> Stated exercise
Starting at the line that contains "Reconstruct this image", reproduce each line exactly up to and including the line that contains "COL = scene.collection". Reproduce nothing else.

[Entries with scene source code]
━━━━━━━━━━━━━━━━━━━━━━━━━━━━━━

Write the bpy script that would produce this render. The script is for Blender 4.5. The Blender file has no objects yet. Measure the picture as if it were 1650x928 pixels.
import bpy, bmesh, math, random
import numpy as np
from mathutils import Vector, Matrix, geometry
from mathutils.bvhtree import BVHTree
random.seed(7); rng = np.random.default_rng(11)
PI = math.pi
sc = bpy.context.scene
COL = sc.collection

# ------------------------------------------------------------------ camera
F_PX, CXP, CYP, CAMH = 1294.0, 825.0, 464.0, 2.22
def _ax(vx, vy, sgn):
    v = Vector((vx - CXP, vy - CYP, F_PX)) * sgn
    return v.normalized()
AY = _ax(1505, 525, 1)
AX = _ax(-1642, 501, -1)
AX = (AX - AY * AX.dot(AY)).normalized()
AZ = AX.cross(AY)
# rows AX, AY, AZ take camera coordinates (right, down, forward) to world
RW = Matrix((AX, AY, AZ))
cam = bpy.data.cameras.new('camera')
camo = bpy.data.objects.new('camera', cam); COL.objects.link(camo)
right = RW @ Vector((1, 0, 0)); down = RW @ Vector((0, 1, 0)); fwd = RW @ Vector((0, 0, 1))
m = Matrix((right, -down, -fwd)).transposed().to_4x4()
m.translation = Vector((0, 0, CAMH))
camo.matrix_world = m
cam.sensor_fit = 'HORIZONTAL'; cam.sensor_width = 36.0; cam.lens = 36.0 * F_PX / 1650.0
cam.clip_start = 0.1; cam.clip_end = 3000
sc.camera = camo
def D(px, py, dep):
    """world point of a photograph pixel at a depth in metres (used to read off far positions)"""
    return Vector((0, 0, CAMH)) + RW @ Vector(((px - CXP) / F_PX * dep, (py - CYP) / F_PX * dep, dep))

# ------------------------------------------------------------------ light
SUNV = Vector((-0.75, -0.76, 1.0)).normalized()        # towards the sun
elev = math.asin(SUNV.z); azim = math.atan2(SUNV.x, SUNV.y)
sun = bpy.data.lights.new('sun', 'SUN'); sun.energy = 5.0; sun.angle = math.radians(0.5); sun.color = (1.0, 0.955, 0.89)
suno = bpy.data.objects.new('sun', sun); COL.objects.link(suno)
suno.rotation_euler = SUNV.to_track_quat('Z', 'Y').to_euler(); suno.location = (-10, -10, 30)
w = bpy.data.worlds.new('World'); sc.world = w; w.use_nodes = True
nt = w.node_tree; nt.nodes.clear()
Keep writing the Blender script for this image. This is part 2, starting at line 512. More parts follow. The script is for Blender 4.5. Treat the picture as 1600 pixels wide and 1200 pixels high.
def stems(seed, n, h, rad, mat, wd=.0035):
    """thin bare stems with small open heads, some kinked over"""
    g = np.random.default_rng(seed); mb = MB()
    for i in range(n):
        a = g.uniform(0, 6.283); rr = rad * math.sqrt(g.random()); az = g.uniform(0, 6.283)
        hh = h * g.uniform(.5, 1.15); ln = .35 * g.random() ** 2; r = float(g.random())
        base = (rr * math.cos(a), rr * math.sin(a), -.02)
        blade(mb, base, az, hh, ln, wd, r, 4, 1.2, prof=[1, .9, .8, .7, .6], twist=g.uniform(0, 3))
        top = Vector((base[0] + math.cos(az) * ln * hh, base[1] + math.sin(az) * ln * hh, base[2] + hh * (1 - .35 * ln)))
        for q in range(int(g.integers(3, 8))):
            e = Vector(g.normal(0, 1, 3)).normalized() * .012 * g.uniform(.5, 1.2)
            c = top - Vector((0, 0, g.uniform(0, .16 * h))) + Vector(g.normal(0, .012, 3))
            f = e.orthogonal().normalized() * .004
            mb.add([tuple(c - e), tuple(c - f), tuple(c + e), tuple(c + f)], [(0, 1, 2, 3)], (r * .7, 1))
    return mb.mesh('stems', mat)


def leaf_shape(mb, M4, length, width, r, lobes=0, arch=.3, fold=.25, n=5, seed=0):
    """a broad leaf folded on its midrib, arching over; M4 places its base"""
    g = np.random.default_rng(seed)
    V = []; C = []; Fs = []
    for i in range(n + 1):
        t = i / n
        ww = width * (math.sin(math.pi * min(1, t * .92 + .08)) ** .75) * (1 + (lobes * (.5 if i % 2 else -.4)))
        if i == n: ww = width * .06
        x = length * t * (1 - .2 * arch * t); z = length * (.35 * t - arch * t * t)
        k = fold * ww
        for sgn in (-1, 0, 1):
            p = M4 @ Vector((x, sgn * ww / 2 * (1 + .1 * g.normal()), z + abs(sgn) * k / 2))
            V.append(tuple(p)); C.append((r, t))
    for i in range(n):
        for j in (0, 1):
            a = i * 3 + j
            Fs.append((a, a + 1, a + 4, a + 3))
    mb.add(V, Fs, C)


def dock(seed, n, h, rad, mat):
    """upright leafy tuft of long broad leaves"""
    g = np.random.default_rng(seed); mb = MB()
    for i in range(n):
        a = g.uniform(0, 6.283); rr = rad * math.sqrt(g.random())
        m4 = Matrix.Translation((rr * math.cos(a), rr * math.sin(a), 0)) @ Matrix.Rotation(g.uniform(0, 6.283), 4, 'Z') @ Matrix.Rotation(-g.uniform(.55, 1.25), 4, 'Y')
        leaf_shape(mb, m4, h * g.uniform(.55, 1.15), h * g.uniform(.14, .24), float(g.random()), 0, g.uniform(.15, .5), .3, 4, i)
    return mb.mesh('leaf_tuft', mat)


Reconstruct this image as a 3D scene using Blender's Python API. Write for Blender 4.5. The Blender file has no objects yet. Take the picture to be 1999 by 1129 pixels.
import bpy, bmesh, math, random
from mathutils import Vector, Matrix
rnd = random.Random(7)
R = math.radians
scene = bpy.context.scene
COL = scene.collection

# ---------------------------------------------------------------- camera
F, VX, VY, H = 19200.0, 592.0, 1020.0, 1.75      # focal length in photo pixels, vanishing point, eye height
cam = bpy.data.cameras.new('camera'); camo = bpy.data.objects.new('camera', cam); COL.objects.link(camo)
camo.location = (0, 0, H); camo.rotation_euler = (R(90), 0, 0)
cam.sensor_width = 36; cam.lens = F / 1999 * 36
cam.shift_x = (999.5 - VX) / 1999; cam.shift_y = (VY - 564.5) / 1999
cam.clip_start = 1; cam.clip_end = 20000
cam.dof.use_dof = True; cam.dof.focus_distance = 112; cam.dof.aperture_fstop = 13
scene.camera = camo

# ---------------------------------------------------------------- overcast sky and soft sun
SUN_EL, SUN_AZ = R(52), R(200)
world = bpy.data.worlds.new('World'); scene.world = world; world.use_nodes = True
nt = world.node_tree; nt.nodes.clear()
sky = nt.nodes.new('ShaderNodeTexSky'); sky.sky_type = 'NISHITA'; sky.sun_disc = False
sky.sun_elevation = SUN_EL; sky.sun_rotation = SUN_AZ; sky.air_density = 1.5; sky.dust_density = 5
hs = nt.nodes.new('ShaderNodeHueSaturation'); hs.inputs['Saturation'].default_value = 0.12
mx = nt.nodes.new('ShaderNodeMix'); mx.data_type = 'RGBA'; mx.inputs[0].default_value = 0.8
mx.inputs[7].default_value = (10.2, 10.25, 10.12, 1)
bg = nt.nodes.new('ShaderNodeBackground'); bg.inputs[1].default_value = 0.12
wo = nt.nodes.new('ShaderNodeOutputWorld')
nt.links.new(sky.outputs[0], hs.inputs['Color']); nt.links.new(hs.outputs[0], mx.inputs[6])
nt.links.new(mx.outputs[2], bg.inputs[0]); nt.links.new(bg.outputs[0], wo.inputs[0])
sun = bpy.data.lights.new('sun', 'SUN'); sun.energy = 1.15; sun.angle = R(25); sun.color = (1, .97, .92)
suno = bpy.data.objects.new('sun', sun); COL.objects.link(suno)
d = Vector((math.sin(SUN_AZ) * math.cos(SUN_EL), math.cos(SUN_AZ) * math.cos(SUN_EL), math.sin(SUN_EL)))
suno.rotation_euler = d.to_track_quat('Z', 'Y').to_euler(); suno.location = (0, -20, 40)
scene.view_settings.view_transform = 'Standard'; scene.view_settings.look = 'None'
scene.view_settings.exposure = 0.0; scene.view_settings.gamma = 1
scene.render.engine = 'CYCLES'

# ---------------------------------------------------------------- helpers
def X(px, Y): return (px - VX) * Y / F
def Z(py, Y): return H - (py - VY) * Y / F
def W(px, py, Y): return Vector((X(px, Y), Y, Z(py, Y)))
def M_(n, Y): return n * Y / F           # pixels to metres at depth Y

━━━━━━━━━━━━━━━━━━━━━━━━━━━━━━

> Response below
Reconstruct this image as a 3D scene using Blender's Python API. Write for Blender 4.5. The Blender file has no objects yet. Take the picture to be 1999 by 1129 pixels.
import bpy, bmesh, math, random
from mathutils import Vector, Matrix
rnd = random.Random(7)
R = math.radians
scene = bpy.context.scene
COL = scene.collection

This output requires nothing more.